• _YOUR TASK_
Retype word for word the first line of the listing and each line after it up to the line with "random.seed(7)", with the pictures taken out.

• _GIVEN DATA_

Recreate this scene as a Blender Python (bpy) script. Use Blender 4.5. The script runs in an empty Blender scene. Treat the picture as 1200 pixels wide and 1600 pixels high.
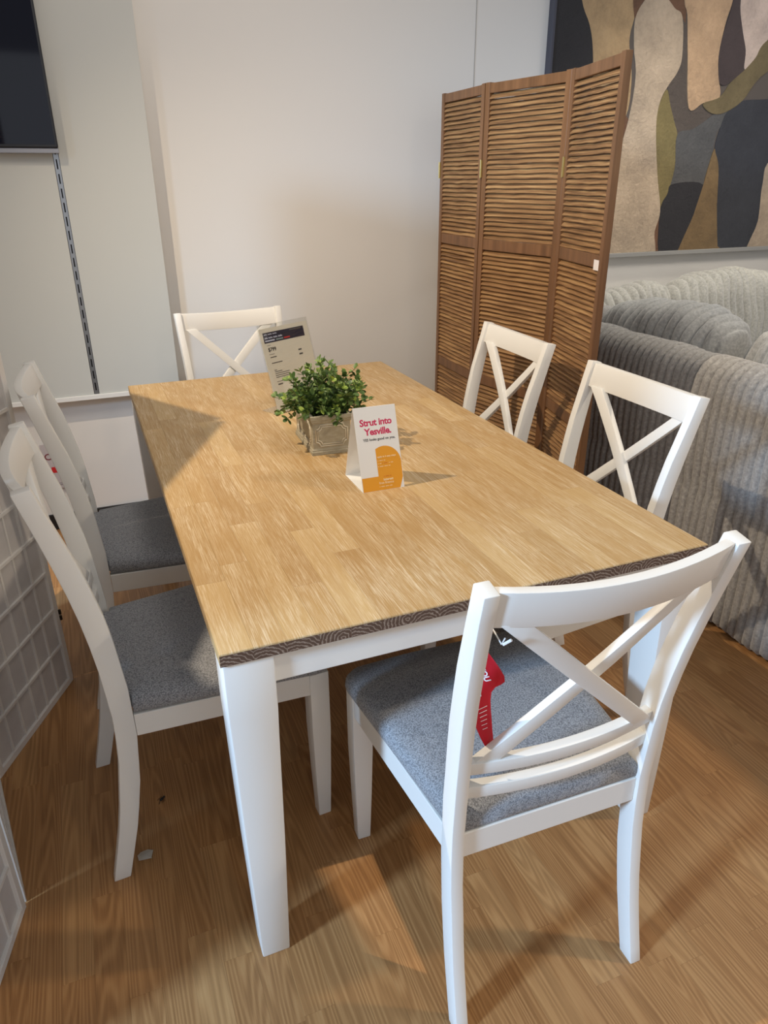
import bpy, bmesh, math, random
from mathutils import Vector, Matrix
S = bpy.context.scene
COL = S.collection
random.seed(7)

# ------------------------------------------------------------------ camera, world, lights, exposure
camd = bpy.data.cameras.new('camera'); cam = bpy.data.objects.new('camera', camd); COL.objects.link(cam)
r_ = Vector((0.9260219, -0.3774364, -0.0050251)); u_ = Vector((0.1614133, 0.3839156, 0.9091505)); f_ = Vector((0.3412172, 0.8427044, -0.4164375))
M = Matrix.Identity(4)
for i in range(3):
    M[i][0] = r_[i]; M[i][1] = u_[i]; M[i][2] = -f_[i]
M[0][3], M[1][3], M[2][3] = -0.11195, -0.96904, 1.43650
cam.matrix_world = M
camd.sensor_fit = 'VERTICAL'; camd.sensor_height = 24.0; camd.lens = 1133.767/1600*24
camd.clip_start = 0.02
S.camera = cam

w = bpy.data.worlds.new('world'); S.world = w; w.use_nodes = True
w.node_tree.nodes['Background'].inputs[0].default_value = (0.93, 0.95, 1.0, 1)
w.node_tree.nodes['Background'].inputs[1].default_value = 0.28

def point(name, loc, power, col, radius):
    d = bpy.data.lights.new(name, 'POINT'); d.energy = power; d.color = col; d.shadow_soft_size = radius
    o = bpy.data.objects.new(name, d); o.location = loc; COL.objects.link(o); return o
def spot(name, loc, target, power, col, radius, angle, blend):
    d = bpy.data.lights.new(name, 'SPOT'); d.energy = power; d.color = col; d.shadow_soft_size = radius
    d.spot_size = math.radians(angle); d.spot_blend = blend
    o = bpy.data.objects.new(name, d); o.location = loc
    o.rotation_euler = (Vector(target)-Vector(loc)).to_track_quat('-Z', 'Y').to_euler(); COL.objects.link(o); return o
spot('ceiling_spot_warm', (-0.91, 1.06, 2.77), (0.55, 0.95, 0.76), 150, (1.0, 0.83, 0.62), 0.014, 96, 0.8)
spot('high_window_cool', (-4.5, -1.2, 2.7), (0.6, -0.25, 0.6), 1150, (0.44, 0.68, 1.0), 0.35, 58, 0.6)
spot('ceiling_spot_right', (2.9, -0.9, 2.9), (1.25, -0.1, 0.0), 105, (1.0, 0.84, 0.64), 0.1, 72, 0.6)
spot('ceiling_spot_front', (1.3, -2.2, 2.9), (0.9, 0.1, 0.0), 16, (1.0, 0.84, 0.64), 0.06, 110, 0.7)
spot('ceiling_spot_wall', (0.45, 0.5, 2.9), (0.75, 2.3, 0.9), 44, (1.0, 0.91, 0.82), 0.3, 110, 1.0)
spot('ceiling_spot_sofa', (2.5, 1.7, 2.9), (2.7, 1.6, 0.8), 60, (1.0, 0.93, 0.8), 0.08, 84, 0.8)
spot('added_wall_wash_right', (3.1, 0.9, 2.9), (3.1, 2.3, 0.9), 70, (1.0, 0.93, 0.84), 0.3, 84, 0.9)  # unseen wall washer, added to brighten the right wall around the painting

ad = bpy.data.lights.new('shopfront_daylight', 'AREA'); ad.shape = 'RECTANGLE'; ad.size = 4.0; ad.size_y = 2.0; ad.energy = 15; ad.color = (0.86, 0.92, 1.0)
ao = bpy.data.objects.new('shopfront_daylight', ad); ao.location = (-0.5, -4.5, 1.7); ao.rotation_euler = (math.radians(90), 0, 0); COL.objects.link(ao)
S.view_settings.view_transform = 'Standard'; S.view_settings.look = 'None'
S.view_settings.gamma = 1.0; S.view_settings.use_curve_mapping = False
S.view_settings.exposure = 0.34

# ------------------------------------------------------------------ helpers
def srgb(r, g, b):
    def c(v):
        v /= 255.0
        return v/12.92 if v <= 0.04045 else ((v+0.055)/1.055)**2.4
    return (c(r), c(g), c(b), 1)
def mat(name, col=(0.8, 0.8, 0.8, 1), rough=0.5, metal=0.0, sheen=0.0, spec=0.5):
    m = bpy.data.materials.new(name); m.use_nodes = True
    b = m.node_tree.nodes['Principled BSDF']
    b.inputs['Base Color'].default_value = col; b.inputs['Roughness'].default_value = rough
    b.inputs['Metallic'].default_value = metal; b.inputs['Sheen Weight'].default_value = sheen
    b.inputs['Specular IOR Level'].default_value = spec
    return m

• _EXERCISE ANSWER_
Recreate this scene as a Blender Python (bpy) script. Use Blender 4.5. The script runs in an empty Blender scene. Treat the picture as 1200 pixels wide and 1600 pixels high.
import bpy, bmesh, math, random
from mathutils import Vector, Matrix
S = bpy.context.scene
COL = S.collection
random.seed(7)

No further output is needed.